Verwirrung der Begriffe
Zunächst einmal führt der Hype um KI und ML zu Verwirrung. Der Security-Hersteller ESET liess 900 IT-Entscheider in den USA, Grossbritannien und Deutschland hinsichtlich ihrer Einstellung zu künstlicher Intelligenz und Machine Learning befragen und fand heraus: Viele IT-Entscheider sind sich nicht klar darüber, was hinter den Konzepten von KI und ML steckt.
Während ein Grossteil der Befragten KI und ML als entscheidende Faktoren zur Lösung bestehender IT-Security-Probleme betrachten, hält ein ebenfalls grosser Teil die Diskussion für einen zeitlich begrenzten Hype. US-Entscheider setzten dabei zu 82 Prozent grosse Hoffnungen auf KI und ML, während im Nachbarland Deutschland nur 66 Prozent dieser Überzeugung sind. Andererseits halten auch mehr US-Manager als ihre britischen oder deutschen Kollegen die Diskussionen um KI und ML für ein kurzlebiges Phänomen – 65 Prozent im Vergleich zu 53 Prozent beziehungsweise 40 Prozent.
Vor allem aber: Lediglich 53 Prozent der IT-Entscheider glauben, dass ihre Organisation den Unterschied zwischen ML und KI tatsächlich versteht.
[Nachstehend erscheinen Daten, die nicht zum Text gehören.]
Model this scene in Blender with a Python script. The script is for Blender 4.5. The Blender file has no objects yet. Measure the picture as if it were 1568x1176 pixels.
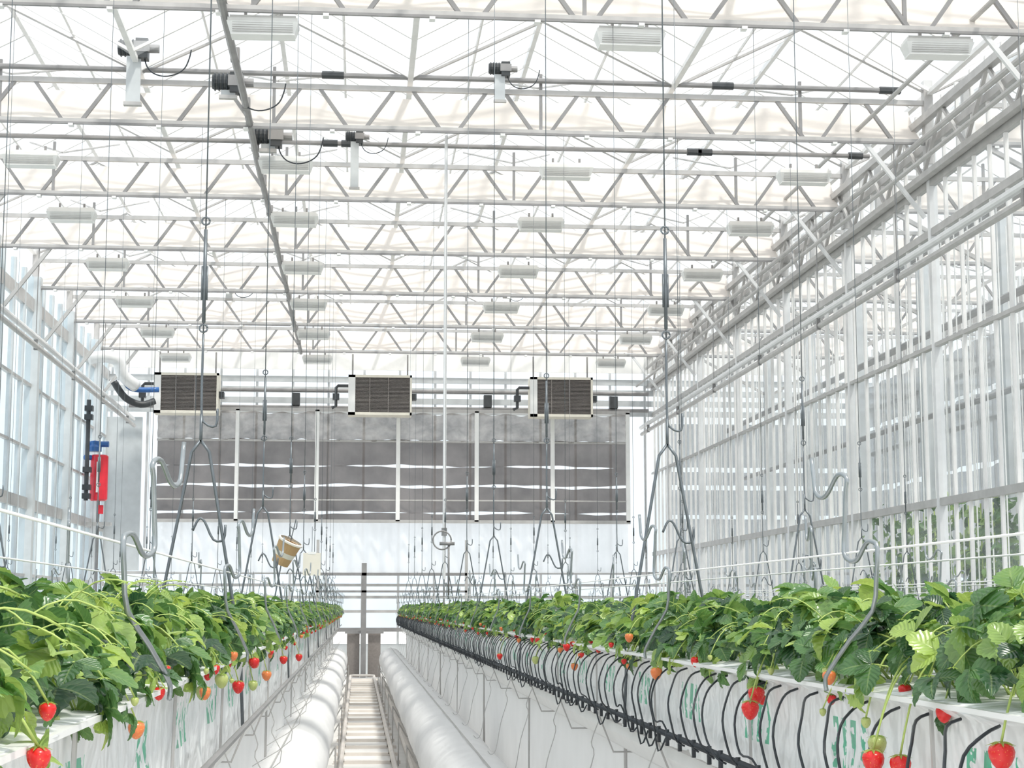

Juraj Malcho, Chief Technology Officer bei ESET, kritisiert deshalb: «Wenn es um KI und ML geht, tauchen in manchen Marketingmaterialien irreführende Verwendungen der Begriffe auf. Das führt dazu, dass IT-Entscheider in allen Märkten weltweit verunsichert sind, was sie glauben sollen. Wahr ist, dass es in der Cybersicherheit wie überall sonst noch keine echte, vollständige künstliche Intelligenz gibt. Der Hype um die Neuheit von Machine Learning ist zudem komplett irreführend, denn die Technologie an sich wird schon lange eingesetzt.» Viel von der Verwirrung kommt von einer unscharfen Gleichsetzung der Begriffe künstliche Intelligenz und Machine Learning in Medien und Marketing. Tatsächlich handelt es sich um unterschiedliche Konzepte.
“Der Hype um die Neuheit von Machine Learning ist total irreführend, denn die Technologie an sich wird schon lange eingesetzt„
Juraj Malcho, ESET
Die ESET-Studie definiert sie wie folgt: «Einfach ausgedrückt, bezeichnet ‹künstliche Intelligenz› die Ausführung von Aufgaben durch Maschinen, ohne dass diese vorher hierfür programmiert oder trainiert werden müssen. Im Gegensatz dazu ist ‹maschinelles Lernen› die Bezeichnung für das Training von Computern mithilfe von Algorithmen, sodass diese in grossen Datenmengen wiederkehrende Strukturen erkennen können. Dies geschieht stets auf Basis von dem Rechner bekannten Regeln und Informationen.»
Während Machine Learning schon seit etwa Ende der 1990er-Jahre als zusätzliches Mittel neben die signaturbasierte Malware-Erkennung getreten ist und seinen Wert vielfach bewiesen hat, ist künstliche Intelligenz bislang mehr Marketing-Buzzword als Realität. Viele Sicherheitsfirmen forschen natürlich an künstlicher Intelligenz, aber direkt in den Produkten kommt sie noch nicht zum Einsatz. Vielmehr versuchen die Hersteller, etwa Sophos und Symantec, künstliche Intelligenz bei den Malware-Analysen in ihren eigenen Labors einzusetzen und auf diese Weise weiterzuentwickeln. Dennoch nutzen viele Hersteller in ihrem Marketing den Begriff künstliche Intelligenz, da er nicht genau definiert ist. So wird die Hintergrundtechnologie eines Produkts gern einmal als künstliche Intelligenz bezeichnet, auch wenn es sich dabei in Wirklichkeit nur um bestens trainiertes Machine Learning handelt.